KARŞI TARAFIN SAVUNMASI : Davalı idare tarafından, Danıştay Beşinci Dairesince verilen kararın usul ve hukuka uygun bulunduğu ve temyiz dilekçesinde öne sürülen nedenlerin, kararın bozulmasını gerektirecek nitelikte olmadığı belirtilerek temyiz isteminin reddi gerektiği savunulmaktadır.
DANIŞTAY TETKİK HÂKİMİ …’ÜN DÜŞÜNCESİ : Temyiz isteminin reddi ile Daire kararının onanması gerektiği düşünülmektedir.
TÜRK MİLLETİ ADINA
Karar veren Danıştay İdari Dava Daireleri Kurulunca, Tetkik Hâkiminin açıklamaları dinlendikten ve dosyadaki belgeler incelendikten sonra gereği görüşüldü:
HUKUKİ DEĞERLENDİRME:
Danıştay dava dairelerinin nihai kararlarının temyizen incelenerek bozulması, 2577 sayılı İdari Yargılama Usulü Kanunu’nun 49. maddesinde yer alan;
“a) Görev ve yetki dışında bir işe bakılmış olması,
b) Hukuka aykırı karar verilmesi,
c)Usul hükümlerinin uygulanmasında kararı etkileyebilecek nitelikte hata veya eksikliklerin bulunması” sebeplerinden birinin varlığı hâlinde mümkündür.

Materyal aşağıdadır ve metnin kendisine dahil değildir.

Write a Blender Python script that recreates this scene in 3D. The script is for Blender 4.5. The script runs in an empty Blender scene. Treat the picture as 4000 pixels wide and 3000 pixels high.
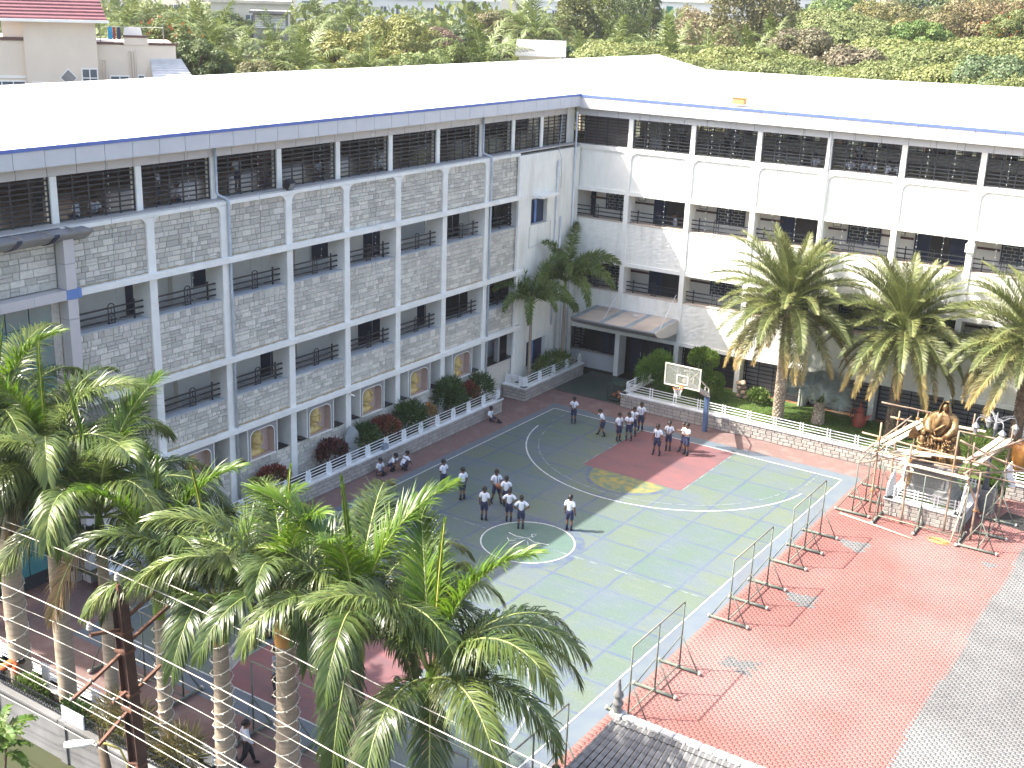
import bpy, bmesh, math, random
import numpy as np
from mathutils import Vector, Matrix, Euler
R = random.Random(7)
scene = bpy.context.scene
col = scene.collection
rad = math.radians
PI = math.pi

# ---------------------------------------------------------------- camera
cam_d = bpy.data.cameras.new('camera')
cam = bpy.data.objects.new('camera', cam_d)
col.objects.link(cam)
cam.location = (33.4441, -56.6886, 20.4805)
cam.rotation_euler = (1.2535, -0.0342, 0.5914)
cam_d.sensor_width = 36.0
cam_d.lens = 4726.9959 / 4000 * 36.0
cam_d.clip_start = 0.1
cam_d.clip_end = 6000
scene.camera = cam

# ---------------------------------------------------------------- sky, sun, exposure
SUN_TO = Vector((-0.745, -0.46, 1.0)).normalized()
SUN_EL = math.asin(SUN_TO.z)
world = bpy.data.worlds.new('World')
scene.world = world
world.use_nodes = True
_nt = world.node_tree
_sky = _nt.nodes.new('ShaderNodeTexSky')
_sky.sky_type = 'NISHITA'
_sky.sun_disc = False
_sky.sun_elevation = SUN_EL
_sky.sun_rotation = math.atan2(SUN_TO.x, SUN_TO.y) % (2 * PI)
_sky.air_density = 0.8
_sky.dust_density = 4.2
_sky.ozone_density = 0.0
_nt.links.new(_sky.outputs[0], _nt.nodes['Background'].inputs[0])
_nt.nodes['Background'].inputs[1].default_value = 0.15
sun_d = bpy.data.lights.new('sun', 'SUN')
sun_d.energy = 3.6
sun_d.angle = rad(0.55)
sun_d.color = (1.0, 0.955, 0.88)
sun = bpy.data.objects.new('sun', sun_d)
col.objects.link(sun)
sun.location = (0, 0, 60)
sun.rotation_euler = (-SUN_TO).to_track_quat('-Z', 'Y').to_euler()
scene.view_settings.view_transform = 'Standard'
scene.view_settings.look = 'None'
scene.view_settings.gamma = 1.0
scene.view_settings.use_curve_mapping = False
scene.view_settings.exposure = 1.95
scene.render.engine = 'CYCLES'
scene.cycles.use_denoising = True
scene.cycles.max_bounces = 6
scene.cycles.diffuse_bounces = 4
scene.cycles.glossy_bounces = 3
scene.cycles.transmission_bounces = 4
scene.cycles.transparent_max_bounces = 12
scene.cycles.caustics_reflective = False
scene.cycles.caustics_refractive = False

# ---------------------------------------------------------------- materials
MATS = {}
def mat(name, c1, c2=None, scale=6.0, rough=0.75, detail=4.0, island=0.0, objv=0.0, bump=0.0, bscale=60.0,
        metal=0.0, trans=0.0, spec=0.4, stretch=None, c3=None, hue=0.0, coord='Object', lo=0.35, hi=0.65):
    m = bpy.data.materials.new(name)
    m.use_nodes = True
    nt = m.node_tree
    N, L = nt.nodes, nt.links
    b = N['Principled BSDF']
    b.inputs['Roughness'].default_value = rough
    b.inputs['Metallic'].default_value = metal
    b.inputs['Specular IOR Level'].default_value = spec
    tc = N.new('ShaderNodeTexCoord')
    if coord == 'World':
        gw = N.new('ShaderNodeNewGeometry'); src = gw.outputs['Position']
    else: src = tc.outputs[coord]
    if stretch:
        mp = N.new('ShaderNodeMapping'); mp.inputs['Scale'].default_value = stretch
        L.new(src, mp.inputs[0]); src = mp.outputs[0]
    if c2 is None: c2 = tuple(x * 0.82 for x in c1)
    nz = N.new('ShaderNodeTexNoise')
    nz.inputs['Scale'].default_value = scale; nz.inputs['Detail'].default_value = detail
    L.new(src, nz.inputs['Vector'])
    rp = N.new('ShaderNodeValToRGB')
    rp.color_ramp.elements[0].position = lo; rp.color_ramp.elements[0].color = (*c1, 1)
    rp.color_ramp.elements[1].position = hi; rp.color_ramp.elements[1].color = (*c2, 1)
    L.new(nz.outputs[0], rp.inputs[0])
    out = rp.outputs[0]
    if c3:
        n3 = N.new('ShaderNodeTexNoise'); n3.inputs['Scale'].default_value = scale * 0.23; n3.inputs['Detail'].default_value = 5
        L.new(src, n3.inputs['Vector'])
        r3 = N.new('ShaderNodeValToRGB'); r3.color_ramp.elements[0].position = 0.5; r3.color_ramp.elements[1].position = 0.68
        L.new(n3.outputs[0], r3.inputs[0])
        mx = N.new('ShaderNodeMix'); mx.data_type = 'RGBA'
        L.new(r3.outputs[0], mx.inputs[0]); L.new(out, mx.inputs[6]); mx.inputs[7].default_value = (*c3, 1)
        out = mx.outputs[2]
    for amt, kind in ((island, 'i'), (objv, 'o')):
        if amt:
            if kind == 'i':
                g = N.new('ShaderNodeNewGeometry'); rnd = g.outputs['Random Per Island']
            else:
                g = N.new('ShaderNodeObjectInfo'); rnd = g.outputs['Random']
            mr = N.new('ShaderNodeMapRange'); mr.inputs[3].default_value = 1 - amt; mr.inputs[4].default_value = 1 + amt
            L.new(rnd, mr.inputs[0])
            hs = N.new('ShaderNodeHueSaturation')
            L.new(mr.outputs[0], hs.inputs['Value']); L.new(out, hs.inputs['Color'])
            if hue:
                mh = N.new('ShaderNodeMapRange'); mh.inputs[3].default_value = 0.5 - hue; mh.inputs[4].default_value = 0.5 + hue
                mm = N.new('ShaderNodeMath'); mm.operation = 'FRACT'; ml = N.new('ShaderNodeMath'); ml.operation = 'MULTIPLY'; ml.inputs[1].default_value = 7.31
                L.new(rnd, ml.inputs[0]); L.new(ml.outputs[0], mm.inputs[0]); L.new(mm.outputs[0], mh.inputs[0])
                L.new(mh.outputs[0], hs.inputs['Hue'])
            out = hs.outputs[0]
    L.new(out, b.inputs['Base Color'])
    if bump:
        nb = N.new('ShaderNodeTexNoise'); nb.inputs['Scale'].default_value = bscale; nb.inputs['Detail'].default_value = 5
        L.new(src, nb.inputs['Vector'])
        bp = N.new('ShaderNodeBump'); bp.inputs['Strength'].default_value = bump; bp.inputs['Distance'].default_value = 0.02
        L.new(nb.outputs[0], bp.inputs['Height']); L.new(bp.outputs[0], b.inputs['Normal'])
    if trans:
        tr = N.new('ShaderNodeBsdfTranslucent'); ms = N.new('ShaderNodeMixShader'); ms.inputs[0].default_value = trans
        L.new(out, tr.inputs[0]); L.new(b.outputs[0], ms.inputs[1]); L.new(tr.outputs[0], ms.inputs[2])
        L.new(ms.outputs[0], N['Material Output'].inputs[0])
    MATS[name] = m
    return m

def glass(name, tint=(0.85, 0.95, 0.95), rough=0.02, alpha=0.3):
    m = bpy.data.materials.new(name); m.use_nodes = True
    nt = m.node_tree; N, L = nt.nodes, nt.links
    b = N['Principled BSDF']
    b.inputs['Base Color'].default_value = (*tint, 1); b.inputs['Roughness'].default_value = rough
    t = N.new('ShaderNodeBsdfTransparent'); ms = N.new('ShaderNodeMixShader'); ms.inputs[0].default_value = alpha
    L.new(t.outputs[0], ms.inputs[1]); L.new(b.outputs[0], ms.inputs[2]); L.new(ms.outputs[0], N['Material Output'].inputs[0])
    MATS[name] = m
    return m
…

Temyizen incelenen karar usul ve hukuka uygun olup, temyiz dilekçesinde ileri sürülen iddialar kararın bozulmasını gerektirecek nitelikte görülmemiştir.
Öte yandan, UYAP kayıtlarının incelenmesinden, Daire kararının “Maddi Olay ve Hukuki Süreç” kısmının “Davacıya İlişkin Süreç” bölümünde sözü edilen ve hükme esas alınmayan, davacının “silahlı terör örgütüne üyelik” suçundan 8 yıl 1 ay 15 gün hapis cezası ile cezalandırılmasına ilişkin … Ağır Ceza Mahkemesinin … tarih ve E:…, K:… sayılı kararına karşı yapılan istinaf başvurusunun, … Bölge Adliye Mahkemesi … Ceza Dairesinin … tarih ve E:…, K:… sayılı kararıyla reddedildiği ve dosyanın temyiz incelemesinin devam ettiği anlaşılmıştır.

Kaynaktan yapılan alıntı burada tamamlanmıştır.